- [What the task requires] Quote all of the data exactly as given. Skip every picture it contains.

- [Supplied information]
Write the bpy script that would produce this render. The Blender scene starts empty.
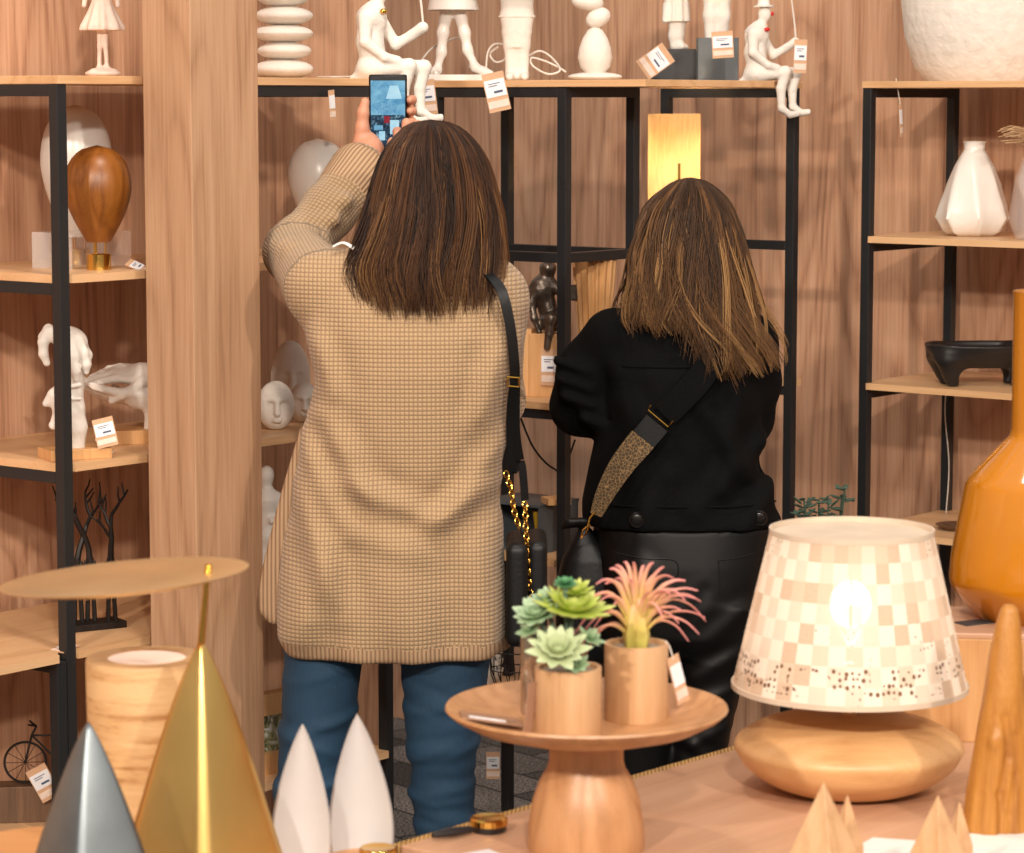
import bpy, bmesh, math, random
import numpy as np
from mathutils import Vector, Matrix
try:
    import openvdb as vdb
except Exception:
    import pyopenvdb as vdb
random.seed(7); rng = np.random.default_rng(7)
PI = math.pi
SC = bpy.context.scene; COL = SC.collection

# ------------------------------------------------------------------ camera model
F = 2850.0; H = 1.66; HOR = 102.0
PT = math.atan((426.5 - HOR) / F)
CP, SP = math.cos(PT), math.sin(PT)
def ray(x, y):
    u = (x - 512) / F; v = (426.5 - y) / F
    return (u, CP + v * SP, v * CP - SP)
def P(x, y, Y):
    r = ray(x, y); t = Y / r[1]
    return Vector((r[0] * t, Y, H + r[2] * t))
def K(Y): return Y / F                     # metres per pixel at depth Y
def PX(x, z, Y):                           # x pixel at a known height z and depth Y
    y = HOR + (H - z) * F / Y
    return Vector((P(x, y, Y).x, Y, z))
TA = 0.8; _n = math.hypot(1, TA)
a2 = Vector((TA / _n, 1 / _n, 0)); b2 = Vector((1 / _n, -TA / _n, 0))   # the shop's two wall directions
ANG_A = math.atan2(a2.y, a2.x); ANG_B = math.atan2(b2.y, b2.x)
def hit(x, z, p0, d):                      # where the line p0 + t d is seen at column x (height z)
    lo, hi = -6.0, 6.0
    f = lambda t: (lambda q: q.x - PX(x, z, max(q.y, .2)).x)(p0 + d * t)
    best = None; N = 240; prev = f(lo)
    for i in range(1, N + 1):
        t = lo + (hi - lo) * i / N; c = f(t)
        if prev * c <= 0 and (p0 + d * t).y > 1:
            l, r = lo + (hi - lo) * (i - 1) / N, t
            for _ in range(30):
                m = (l + r) / 2
                if f(l) * f(m) <= 0: r = m
                else: l = m
            if best is None or abs(l) < abs(best): best = l
        prev = c
    q = p0 + d * best; return Vector((q.x, q.y, z))

# ------------------------------------------------------------------ materials
def lin(c):
    if isinstance(c, str):
        c = [int(c[i:i + 2], 16) / 255 for i in (0, 2, 4)]
    return tuple(((x / 12.92) if x <= .04045 else ((x + .055) / 1.055) ** 2.4) for x in c[:3]) + (1,)
class N:
    def __init__(s, name):
        s.m = bpy.data.materials.new(name); s.m.use_nodes = True
        s.t = s.m.node_tree; s.b = s.t.nodes['Principled BSDF']; s.x = 0
    def n(s, typ, **kw):
        o = s.t.nodes.new(typ)
        for k, v in kw.items():
            if k.startswith('_'): setattr(o, k[1:], v)
            else: o.inputs[k.replace('__', ' ')].default_value = v
        return o
    def l(s, a, b): s.t.links.new(a, b); return s
    def coord(s, scale=(1, 1, 1), kind='Object', rot=(0, 0, 0)):
        tc = s.n('ShaderNodeTexCoord'); mp = s.n('ShaderNodeMapping')
        mp.inputs['Scale'].default_value = scale; mp.inputs['Rotation'].default_value = rot
        s.l(tc.outputs[kind], mp.inputs['Vector']); return mp.outputs['Vector']
    def noise(s, vec, scale, detail=4, dist=0, rough=.5):
        o = s.n('ShaderNodeTexNoise'); o.inputs['Scale'].default_value = scale
        o.inputs['Detail'].default_value = detail; o.inputs['Distortion'].default_value = dist; o.inputs['Roughness'].default_value = rough
        s.l(vec, o.inputs['Vector']); return o.outputs['Fac']
    def math(s, op, a, b=None, c=None):
        o = s.n('ShaderNodeMath', _operation=op)
        for i, v in enumerate((a, b, c)):
            if v is None: continue
            if isinstance(v, (int, float)): o.inputs[i].default_value = v
            else: s.l(v, o.inputs[i])
        return o.outputs[0]
    def ramp(s, fac, stops, interp='LINEAR'):
        o = s.n('ShaderNodeValToRGB'); r = o.color_ramp; r.interpolation = interp
        while len(r.elements) < len(stops): r.elements.new(.5)
        for e, (p, c) in zip(r.elements, stops): e.position = p; e.color = lin(c)
        s.l(fac, o.inputs['Fac']); return o.outputs['Color']
    def mix(s, fac, c1, c2, mode='MIX'):
        o = s.n('ShaderNodeMix', _data_type='RGBA', _blend_type=mode)
        for v, k in ((fac, 0), (c1, 6), (c2, 7)):
            if isinstance(v, (int, float)): o.inputs[k].default_value = v
            elif isinstance(v, (tuple, str)): o.inputs[k].default_value = lin(v)
            else: s.l(v, o.inputs[k])
        return o.outputs[2]
    def bump(s, h, strength=.3, dist=.01):
        o = s.n('ShaderNodeBump'); o.inputs['Strength'].default_value = strength; o.inputs['Distance'].default_value = dist
        s.l(h, o.inputs['Height']); s.l(o.outputs['Normal'], s.b.inputs['Normal']); return s
    def col(s, c):
        if isinstance(c, (tuple, str)): s.b.inputs['Base Color'].default_value = lin(c)
        else: s.l(c, s.b.inputs['Base Color'])
        return s
    def set(s, **kw):
        for k, v in kw.items(): s.b.inputs[k.replace('_', ' ')].default_value = v
        return s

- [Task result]
Write the bpy script that would produce this render. The Blender scene starts empty.
import bpy, bmesh, math, random
import numpy as np
from mathutils import Vector, Matrix
try:
    import openvdb as vdb
except Exception:
    import pyopenvdb as vdb
random.seed(7); rng = np.random.default_rng(7)
PI = math.pi
SC = bpy.context.scene; COL = SC.collection

# ------------------------------------------------------------------ camera model
F = 2850.0; H = 1.66; HOR = 102.0
PT = math.atan((426.5 - HOR) / F)
CP, SP = math.cos(PT), math.sin(PT)
def ray(x, y):
    u = (x - 512) / F; v = (426.5 - y) / F
    return (u, CP + v * SP, v * CP - SP)
def P(x, y, Y):
    r = ray(x, y); t = Y / r[1]
    return Vector((r[0] * t, Y, H + r[2] * t))
def K(Y): return Y / F                     # metres per pixel at depth Y
def PX(x, z, Y):                           # x pixel at a known height z and depth Y
    y = HOR + (H - z) * F / Y
    return Vector((P(x, y, Y).x, Y, z))
TA = 0.8; _n = math.hypot(1, TA)
a2 = Vector((TA / _n, 1 / _n, 0)); b2 = Vector((1 / _n, -TA / _n, 0))   # the shop's two wall directions
ANG_A = math.atan2(a2.y, a2.x); ANG_B = math.atan2(b2.y, b2.x)
def hit(x, z, p0, d):                      # where the line p0 + t d is seen at column x (height z)
    lo, hi = -6.0, 6.0
    f = lambda t: (lambda q: q.x - PX(x, z, max(q.y, .2)).x)(p0 + d * t)
    best = None; N = 240; prev = f(lo)
    for i in range(1, N + 1):
        t = lo + (hi - lo) * i / N; c = f(t)
        if prev * c <= 0 and (p0 + d * t).y > 1:
            l, r = lo + (hi - lo) * (i - 1) / N, t
            for _ in range(30):
                m = (l + r) / 2
                if f(l) * f(m) <= 0: r = m
                else: l = m
            if best is None or abs(l) < abs(best): best = l
        prev = c
    q = p0 + d * best; return Vector((q.x, q.y, z))

# ------------------------------------------------------------------ materials
def lin(c):
    if isinstance(c, str):
        c = [int(c[i:i + 2], 16) / 255 for i in (0, 2, 4)]
    return tuple(((x / 12.92) if x <= .04045 else ((x + .055) / 1.055) ** 2.4) for x in c[:3]) + (1,)
class N:
    def __init__(s, name):
        s.m = bpy.data.materials.new(name); s.m.use_nodes = True
        s.t = s.m.node_tree; s.b = s.t.nodes['Principled BSDF']; s.x = 0
    def n(s, typ, **kw):
        o = s.t.nodes.new(typ)
        for k, v in kw.items():
            if k.startswith('_'): setattr(o, k[1:], v)
            else: o.inputs[k.replace('__', ' ')].default_value = v
        return o
    def l(s, a, b): s.t.links.new(a, b); return s
    def coord(s, scale=(1, 1, 1), kind='Object', rot=(0, 0, 0)):
        tc = s.n('ShaderNodeTexCoord'); mp = s.n('ShaderNodeMapping')
        mp.inputs['Scale'].default_value = scale; mp.inputs['Rotation'].default_value = rot
        s.l(tc.outputs[kind], mp.inputs['Vector']); return mp.outputs['Vector']
    def noise(s, vec, scale, detail=4, dist=0, rough=.5):
        o = s.n('ShaderNodeTexNoise'); o.inputs['Scale'].default_value = scale
        o.inputs['Detail'].default_value = detail; o.inputs['Distortion'].default_value = dist; o.inputs['Roughness'].default_value = rough
        s.l(vec, o.inputs['Vector']); return o.outputs['Fac']
    def math(s, op, a, b=None, c=None):
        o = s.n('ShaderNodeMath', _operation=op)
        for i, v in enumerate((a, b, c)):
            if v is None: continue
            if isinstance(v, (int, float)): o.inputs[i].default_value = v
            else: s.l(v, o.inputs[i])
        return o.outputs[0]
    def ramp(s, fac, stops, interp='LINEAR'):
        o = s.n('ShaderNodeValToRGB'); r = o.color_ramp; r.interpolation = interp
        while len(r.elements) < len(stops): r.elements.new(.5)
        for e, (p, c) in zip(r.elements, stops): e.position = p; e.color = lin(c)
        s.l(fac, o.inputs['Fac']); return o.outputs['Color']
    def mix(s, fac, c1, c2, mode='MIX'):
        o = s.n('ShaderNodeMix', _data_type='RGBA', _blend_type=mode)
        for v, k in ((fac, 0), (c1, 6), (c2, 7)):
            if isinstance(v, (int, float)): o.inputs[k].default_value = v
            elif isinstance(v, (tuple, str)): o.inputs[k].default_value = lin(v)
            else: s.l(v, o.inputs[k])
        return o.outputs[2]
    def bump(s, h, strength=.3, dist=.01):
        o = s.n('ShaderNodeBump'); o.inputs['Strength'].default_value = strength; o.inputs['Distance'].default_value = dist
        s.l(h, o.inputs['Height']); s.l(o.outputs['Normal'], s.b.inputs['Normal']); return s
    def col(s, c):
        if isinstance(c, (tuple, str)): s.b.inputs['Base Color'].default_value = lin(c)
        else: s.l(c, s.b.inputs['Base Color'])
        return s
    def set(s, **kw):
        for k, v in kw.items(): s.b.inputs[k.replace('_', ' ')].default_value = v
        return s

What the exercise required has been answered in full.